→ Task instructions
Please transcribe the data that follows without the pictures, keeping every word the same.

→ Given data
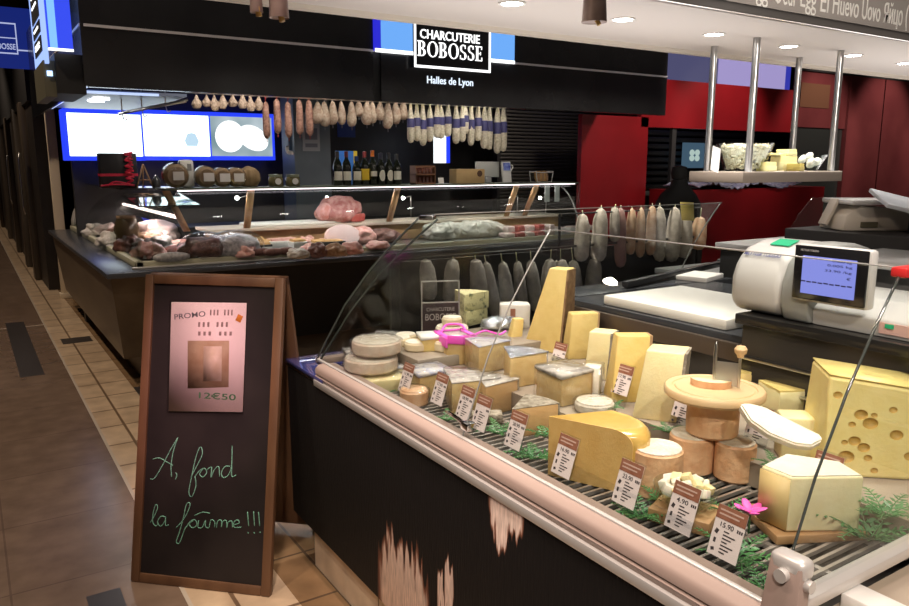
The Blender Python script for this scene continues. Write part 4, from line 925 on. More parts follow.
def lump(name, label, P, sx, sy, sz, m, seed=0, cat='meat', amt=.25, group=None, parts=None):
    bm = new(); bmesh.ops.create_icosphere(bm, subdivisions=4, radius=1)
    for v in bm.verts:
        n = noise.noise(v.co * 1.6 + Vector((seed, 0, 0))) * amt + noise.noise(v.co * 5 + Vector((0, seed, 0))) * amt * .3
        v.co *= 1 + n; v.co = Vector((v.co.x * sx, v.co.y * sy, max(v.co.z, -.75) * sz))
    return tag(obj(name, bm, m, loc=(P.x, P.y, P.z + .75 * sz)), label, cat, group)
p = put(205, 255); cloche = glass('crinkled_film', (.9, .9, .92), 1.5, .1, bump=1.0, bscale=20, add=.06)
terrine('terrine of golden chopped salad in the front row left of the pink ham slice', put(256, 252), .22, .16, .06, meats['gold'], blackdish)
terrine('white oval dish of rosy terrine slices behind the dark sausages', put(282, 247), .24, .14, .07, meats['rose'])
terrine('brown jelly terrine at the centre of the front row', put(298, 250), .12, .12, .07, meats['gold'])
terrine('tray of golden pastries left of the cut pink ham', put(325, 247), .30, .18, .05, meats['gold'], blackdish)
terrine('tray of rosy brown stuffed pastries behind the golden tray', put(335, 241), .3, .12, .05, meats['rose'], blackdish)
for k, (px, py) in enumerate(((262, 256), (274, 256), (286, 255))): logs('dark_sausage', 'short dark sausage in the front row below the rosy terrine', put(px, py), .16, .03, meats['dark'], .1, 'short dark sausages in the front row')
for k, (px, py, sx, m_) in enumerate(((205, 258, .17, 'dark'), (235, 256, .2, 'grey'))):
    lump('wrapped_meat', ('dark meat heap under clear film in the front row', 'large grey-white sausage heap under shiny film in the front row')[k], put(px, py), sx, .13, .09, meats[m_], k + 2, 'wrapped meat')
    q = put(px, py); bm = new(); bmesh.ops.create_icosphere(bm, subdivisions=3, radius=1); bm.transform(TR((0, 0, .075)) @ Matrix.Diagonal((sx * 1.12, .15, .12, 1)))
    for v in bm.verts: v.co.z = max(v.co.z, .001)
    tag(obj('film_dome', bm, cloche, loc=q), ('clear film dome over the dark meat heap', 'clear film dome over the grey-white sausage heap')[k], 'film')
for k, (px, py, L_, r_, m_, l) in enumerate(((186, 250, .3, .045, 'rose', 'rosy sausage lying across the corner of the delicatessen counter'), (196, 243, .3, .04, 'pale', 'pale pink sausage lying behind the dark wrapped heap'), (176, 255, .26, .04, 'white', 'white-cased sausage at the front corner sill'), (172, 262, .24, .035, 'grey', 'grey-cased sausage lowest at the front corner sill'), (192, 259, .22, .03, 'white', 'white-cased sausage before the dark wrapped heap'), (180, 236, .26, .045, 'ham', 'pink smoked sausage behind the corner sausages'))):
    logs('cooked_sausage', l, put(px, py), L_, r_, meats[m_], .2 * (k % 3))
random.seed(9); k = 0
lab = ['crumpled', 'smooth', 'round', 'flat']; colr = ['grey', 'rose', 'white', 'dark', 'pale', 'pate']
cn = dict(grey='grey', rose='rosy', white='whitish', dark='dark brown', pale='pale pink', pate='brown')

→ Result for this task
The Blender Python script for this scene continues. Write part 4, from line 925 on. More parts follow.
def lump(name, label, P, sx, sy, sz, m, seed=0, cat='meat', amt=.25, group=None, parts=None):
    bm = new(); bmesh.ops.create_icosphere(bm, subdivisions=4, radius=1)
    for v in bm.verts:
        n = noise.noise(v.co * 1.6 + Vector((seed, 0, 0))) * amt + noise.noise(v.co * 5 + Vector((0, seed, 0))) * amt * .3
        v.co *= 1 + n; v.co = Vector((v.co.x * sx, v.co.y * sy, max(v.co.z, -.75) * sz))
    return tag(obj(name, bm, m, loc=(P.x, P.y, P.z + .75 * sz)), label, cat, group)
p = put(205, 255); cloche = glass('crinkled_film', (.9, .9, .92), 1.5, .1, bump=1.0, bscale=20, add=.06)
terrine('terrine of golden chopped salad in the front row left of the pink ham slice', put(256, 252), .22, .16, .06, meats['gold'], blackdish)
terrine('white oval dish of rosy terrine slices behind the dark sausages', put(282, 247), .24, .14, .07, meats['rose'])
terrine('brown jelly terrine at the centre of the front row', put(298, 250), .12, .12, .07, meats['gold'])
terrine('tray of golden pastries left of the cut pink ham', put(325, 247), .30, .18, .05, meats['gold'], blackdish)
terrine('tray of rosy brown stuffed pastries behind the golden tray', put(335, 241), .3, .12, .05, meats['rose'], blackdish)
for k, (px, py) in enumerate(((262, 256), (274, 256), (286, 255))): logs('dark_sausage', 'short dark sausage in the front row below the rosy terrine', put(px, py), .16, .03, meats['dark'], .1, 'short dark sausages in the front row')
for k, (px, py, sx, m_) in enumerate(((205, 258, .17, 'dark'), (235, 256, .2, 'grey'))):
    lump('wrapped_meat', ('dark meat heap under clear film in the front row', 'large grey-white sausage heap under shiny film in the front row')[k], put(px, py), sx, .13, .09, meats[m_], k + 2, 'wrapped meat')
    q = put(px, py); bm = new(); bmesh.ops.create_icosphere(bm, subdivisions=3, radius=1); bm.transform(TR((0, 0, .075)) @ Matrix.Diagonal((sx * 1.12, .15, .12, 1)))
    for v in bm.verts: v.co.z = max(v.co.z, .001)
    tag(obj('film_dome', bm, cloche, loc=q), ('clear film dome over the dark meat heap', 'clear film dome over the grey-white sausage heap')[k], 'film')
for k, (px, py, L_, r_, m_, l) in enumerate(((186, 250, .3, .045, 'rose', 'rosy sausage lying across the corner of the delicatessen counter'), (196, 243, .3, .04, 'pale', 'pale pink sausage lying behind the dark wrapped heap'), (176, 255, .26, .04, 'white', 'white-cased sausage at the front corner sill'), (172, 262, .24, .035, 'grey', 'grey-cased sausage lowest at the front corner sill'), (192, 259, .22, .03, 'white', 'white-cased sausage before the dark wrapped heap'), (180, 236, .26, .045, 'ham', 'pink smoked sausage behind the corner sausages'))):
    logs('cooked_sausage', l, put(px, py), L_, r_, meats[m_], .2 * (k % 3))
random.seed(9); k = 0
lab = ['crumpled', 'smooth', 'round', 'flat']; colr = ['grey', 'rose', 'white', 'dark', 'pale', 'pate']
cn = dict(grey='grey', rose='rosy', white='whitish', dark='dark brown', pale='pale pink', pate='brown')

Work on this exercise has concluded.